▸ What is expected
Pick every line with "this" from the material below.
— start of Records to process —
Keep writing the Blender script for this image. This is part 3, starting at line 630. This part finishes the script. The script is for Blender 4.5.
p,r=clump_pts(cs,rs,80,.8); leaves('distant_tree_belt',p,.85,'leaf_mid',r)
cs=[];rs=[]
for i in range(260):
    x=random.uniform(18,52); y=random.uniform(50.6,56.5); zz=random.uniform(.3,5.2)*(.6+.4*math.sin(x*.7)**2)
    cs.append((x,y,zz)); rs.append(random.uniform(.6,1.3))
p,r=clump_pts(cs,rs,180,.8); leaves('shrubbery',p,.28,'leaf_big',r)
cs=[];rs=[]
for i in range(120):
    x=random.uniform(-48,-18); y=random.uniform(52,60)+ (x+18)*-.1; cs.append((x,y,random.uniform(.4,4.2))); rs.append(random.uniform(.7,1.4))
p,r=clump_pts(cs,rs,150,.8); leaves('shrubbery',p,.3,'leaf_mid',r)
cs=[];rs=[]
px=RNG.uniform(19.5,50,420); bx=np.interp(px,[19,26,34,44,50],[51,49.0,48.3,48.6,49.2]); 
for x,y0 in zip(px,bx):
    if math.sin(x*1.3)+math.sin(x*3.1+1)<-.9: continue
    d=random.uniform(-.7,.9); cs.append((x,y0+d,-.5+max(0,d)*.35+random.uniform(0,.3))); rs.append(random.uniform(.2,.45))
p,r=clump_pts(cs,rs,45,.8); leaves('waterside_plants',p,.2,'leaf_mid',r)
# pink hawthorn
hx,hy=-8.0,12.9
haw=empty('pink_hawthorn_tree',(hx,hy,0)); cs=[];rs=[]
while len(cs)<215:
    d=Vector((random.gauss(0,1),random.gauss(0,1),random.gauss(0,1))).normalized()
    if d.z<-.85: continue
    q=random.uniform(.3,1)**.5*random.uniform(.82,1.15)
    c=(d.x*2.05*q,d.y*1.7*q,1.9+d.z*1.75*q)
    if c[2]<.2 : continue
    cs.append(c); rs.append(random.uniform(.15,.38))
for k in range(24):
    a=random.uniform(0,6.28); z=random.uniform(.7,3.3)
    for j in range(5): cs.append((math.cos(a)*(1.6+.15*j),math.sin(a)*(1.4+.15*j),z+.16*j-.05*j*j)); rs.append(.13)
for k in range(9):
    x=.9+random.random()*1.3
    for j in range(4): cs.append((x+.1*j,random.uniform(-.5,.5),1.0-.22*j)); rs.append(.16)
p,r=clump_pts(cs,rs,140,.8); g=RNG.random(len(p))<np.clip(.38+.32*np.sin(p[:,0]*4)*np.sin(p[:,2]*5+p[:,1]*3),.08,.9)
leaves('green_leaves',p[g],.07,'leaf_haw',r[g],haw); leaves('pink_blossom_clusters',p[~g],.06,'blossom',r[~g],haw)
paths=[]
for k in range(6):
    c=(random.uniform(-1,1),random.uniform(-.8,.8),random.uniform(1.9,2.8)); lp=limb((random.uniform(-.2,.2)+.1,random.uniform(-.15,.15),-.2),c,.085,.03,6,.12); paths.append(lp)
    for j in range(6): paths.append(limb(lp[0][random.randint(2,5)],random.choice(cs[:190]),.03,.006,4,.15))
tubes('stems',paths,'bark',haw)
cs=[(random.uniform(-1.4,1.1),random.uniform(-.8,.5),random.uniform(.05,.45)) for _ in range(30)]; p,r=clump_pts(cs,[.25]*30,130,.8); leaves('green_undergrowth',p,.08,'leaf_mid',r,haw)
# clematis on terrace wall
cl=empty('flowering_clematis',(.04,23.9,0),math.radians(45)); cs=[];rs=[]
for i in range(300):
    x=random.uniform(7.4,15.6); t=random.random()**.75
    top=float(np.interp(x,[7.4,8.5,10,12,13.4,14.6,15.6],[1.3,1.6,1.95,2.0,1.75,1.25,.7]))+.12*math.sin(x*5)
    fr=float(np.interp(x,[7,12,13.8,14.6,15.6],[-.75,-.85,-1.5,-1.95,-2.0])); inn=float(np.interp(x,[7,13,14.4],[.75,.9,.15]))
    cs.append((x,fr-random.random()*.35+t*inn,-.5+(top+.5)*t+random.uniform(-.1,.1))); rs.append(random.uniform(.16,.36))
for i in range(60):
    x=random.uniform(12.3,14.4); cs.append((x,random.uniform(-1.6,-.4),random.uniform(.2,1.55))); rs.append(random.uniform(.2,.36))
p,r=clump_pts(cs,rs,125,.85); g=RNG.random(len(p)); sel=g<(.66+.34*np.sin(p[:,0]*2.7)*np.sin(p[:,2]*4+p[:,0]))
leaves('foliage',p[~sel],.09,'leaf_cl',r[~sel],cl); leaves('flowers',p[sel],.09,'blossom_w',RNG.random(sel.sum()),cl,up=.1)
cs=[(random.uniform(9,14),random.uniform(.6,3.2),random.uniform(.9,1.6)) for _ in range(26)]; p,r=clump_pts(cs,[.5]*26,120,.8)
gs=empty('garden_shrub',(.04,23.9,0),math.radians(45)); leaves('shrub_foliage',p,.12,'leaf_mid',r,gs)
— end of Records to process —
— start of Records to process —
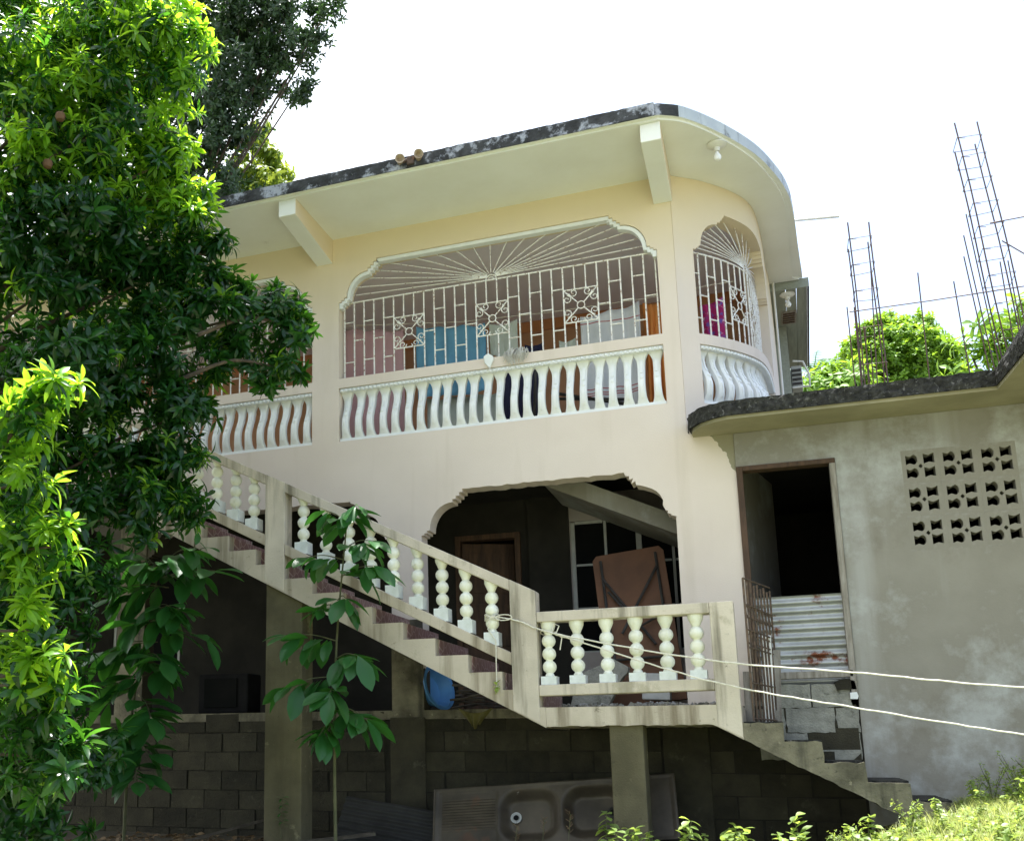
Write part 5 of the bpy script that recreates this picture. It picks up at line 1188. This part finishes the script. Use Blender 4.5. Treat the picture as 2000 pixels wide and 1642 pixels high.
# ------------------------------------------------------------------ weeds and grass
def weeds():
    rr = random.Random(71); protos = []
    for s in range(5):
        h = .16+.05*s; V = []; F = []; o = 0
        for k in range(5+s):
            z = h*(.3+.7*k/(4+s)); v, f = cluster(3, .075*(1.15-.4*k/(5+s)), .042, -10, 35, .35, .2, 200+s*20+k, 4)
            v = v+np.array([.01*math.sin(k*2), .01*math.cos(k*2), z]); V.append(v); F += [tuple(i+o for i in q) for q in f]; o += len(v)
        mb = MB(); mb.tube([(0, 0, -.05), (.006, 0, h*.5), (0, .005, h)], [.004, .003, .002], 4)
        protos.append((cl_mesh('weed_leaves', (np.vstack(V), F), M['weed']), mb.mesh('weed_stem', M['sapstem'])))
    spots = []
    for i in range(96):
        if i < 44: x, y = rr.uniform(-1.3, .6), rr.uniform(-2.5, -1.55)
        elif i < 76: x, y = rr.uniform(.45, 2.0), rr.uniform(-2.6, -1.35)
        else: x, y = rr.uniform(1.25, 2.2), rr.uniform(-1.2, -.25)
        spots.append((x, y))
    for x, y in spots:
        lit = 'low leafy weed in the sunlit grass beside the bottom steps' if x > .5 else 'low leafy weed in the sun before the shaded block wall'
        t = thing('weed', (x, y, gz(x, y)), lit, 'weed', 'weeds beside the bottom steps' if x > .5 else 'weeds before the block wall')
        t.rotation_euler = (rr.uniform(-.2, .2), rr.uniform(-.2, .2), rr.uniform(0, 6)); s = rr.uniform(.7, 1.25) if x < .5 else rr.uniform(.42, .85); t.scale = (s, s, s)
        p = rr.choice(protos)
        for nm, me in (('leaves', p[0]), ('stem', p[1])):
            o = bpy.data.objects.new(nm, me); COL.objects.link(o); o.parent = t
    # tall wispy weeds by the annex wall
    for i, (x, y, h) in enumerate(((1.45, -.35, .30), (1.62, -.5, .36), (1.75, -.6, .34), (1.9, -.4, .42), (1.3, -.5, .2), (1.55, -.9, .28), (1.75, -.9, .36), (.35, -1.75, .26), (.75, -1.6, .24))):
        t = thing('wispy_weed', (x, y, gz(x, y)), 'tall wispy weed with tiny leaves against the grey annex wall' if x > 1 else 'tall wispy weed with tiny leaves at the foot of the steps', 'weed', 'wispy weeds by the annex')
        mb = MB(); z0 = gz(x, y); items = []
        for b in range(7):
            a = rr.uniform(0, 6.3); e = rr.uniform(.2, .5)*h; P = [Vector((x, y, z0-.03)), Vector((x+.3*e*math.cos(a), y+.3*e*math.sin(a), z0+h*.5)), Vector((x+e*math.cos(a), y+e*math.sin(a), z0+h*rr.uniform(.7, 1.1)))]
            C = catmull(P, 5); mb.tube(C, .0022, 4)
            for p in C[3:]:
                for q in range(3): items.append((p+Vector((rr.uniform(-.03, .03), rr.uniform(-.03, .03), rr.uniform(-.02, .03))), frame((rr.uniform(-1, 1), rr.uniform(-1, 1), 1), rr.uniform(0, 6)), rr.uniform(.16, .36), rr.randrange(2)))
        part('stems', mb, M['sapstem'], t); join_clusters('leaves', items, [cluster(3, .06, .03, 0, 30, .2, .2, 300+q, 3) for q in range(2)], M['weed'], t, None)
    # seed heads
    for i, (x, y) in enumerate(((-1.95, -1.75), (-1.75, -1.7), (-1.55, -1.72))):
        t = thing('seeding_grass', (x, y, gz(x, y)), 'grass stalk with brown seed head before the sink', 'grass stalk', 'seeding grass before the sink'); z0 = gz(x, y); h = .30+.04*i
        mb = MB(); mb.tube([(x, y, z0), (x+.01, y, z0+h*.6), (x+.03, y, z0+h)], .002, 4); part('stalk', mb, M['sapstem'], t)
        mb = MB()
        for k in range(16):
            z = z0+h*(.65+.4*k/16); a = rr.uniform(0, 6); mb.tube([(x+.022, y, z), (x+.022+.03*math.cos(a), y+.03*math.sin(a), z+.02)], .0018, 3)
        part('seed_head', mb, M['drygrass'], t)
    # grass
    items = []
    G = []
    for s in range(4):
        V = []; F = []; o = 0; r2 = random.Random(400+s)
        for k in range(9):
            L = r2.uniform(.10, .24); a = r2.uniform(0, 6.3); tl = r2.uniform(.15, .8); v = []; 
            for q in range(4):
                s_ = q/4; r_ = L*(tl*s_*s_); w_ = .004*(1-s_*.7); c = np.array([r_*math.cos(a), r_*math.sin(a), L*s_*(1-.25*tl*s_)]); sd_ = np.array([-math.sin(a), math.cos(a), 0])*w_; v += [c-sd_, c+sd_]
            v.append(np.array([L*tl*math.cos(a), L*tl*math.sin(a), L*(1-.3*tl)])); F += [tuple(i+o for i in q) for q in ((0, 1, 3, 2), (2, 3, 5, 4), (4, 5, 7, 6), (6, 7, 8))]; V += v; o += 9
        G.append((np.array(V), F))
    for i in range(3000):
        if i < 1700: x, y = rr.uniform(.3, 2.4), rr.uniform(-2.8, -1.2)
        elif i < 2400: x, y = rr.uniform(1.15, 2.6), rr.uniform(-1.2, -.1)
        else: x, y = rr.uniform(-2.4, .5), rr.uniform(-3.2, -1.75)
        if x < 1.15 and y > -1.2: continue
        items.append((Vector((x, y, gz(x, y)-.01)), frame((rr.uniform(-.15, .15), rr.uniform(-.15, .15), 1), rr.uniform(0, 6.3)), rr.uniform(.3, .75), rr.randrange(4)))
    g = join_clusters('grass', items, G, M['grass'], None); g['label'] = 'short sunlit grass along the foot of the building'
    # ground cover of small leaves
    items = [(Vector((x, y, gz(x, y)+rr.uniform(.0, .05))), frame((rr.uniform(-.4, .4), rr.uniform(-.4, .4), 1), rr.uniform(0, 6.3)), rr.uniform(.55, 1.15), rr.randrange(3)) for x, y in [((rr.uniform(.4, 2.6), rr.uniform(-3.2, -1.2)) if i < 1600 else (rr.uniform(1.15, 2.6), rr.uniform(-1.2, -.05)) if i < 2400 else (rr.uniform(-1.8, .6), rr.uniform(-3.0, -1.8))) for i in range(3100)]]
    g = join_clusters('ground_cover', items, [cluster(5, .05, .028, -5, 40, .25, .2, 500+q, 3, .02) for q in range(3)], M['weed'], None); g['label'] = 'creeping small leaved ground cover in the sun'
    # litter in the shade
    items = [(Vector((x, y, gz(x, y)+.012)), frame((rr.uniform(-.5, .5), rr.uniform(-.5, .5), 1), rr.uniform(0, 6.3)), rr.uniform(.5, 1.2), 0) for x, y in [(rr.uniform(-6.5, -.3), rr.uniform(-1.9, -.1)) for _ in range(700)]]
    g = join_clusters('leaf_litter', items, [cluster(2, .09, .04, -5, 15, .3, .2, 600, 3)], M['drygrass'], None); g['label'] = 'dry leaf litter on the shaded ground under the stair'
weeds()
— end of Records to process —
▸ Final result
Keep writing the Blender script for this image. This is part 3, starting at line 630. This part finishes the script. The script is for Blender 4.5.
Write part 5 of the bpy script that recreates this picture. It picks up at line 1188. This part finishes the script. Use Blender 4.5. Treat the picture as 2000 pixels wide and 1642 pixels high.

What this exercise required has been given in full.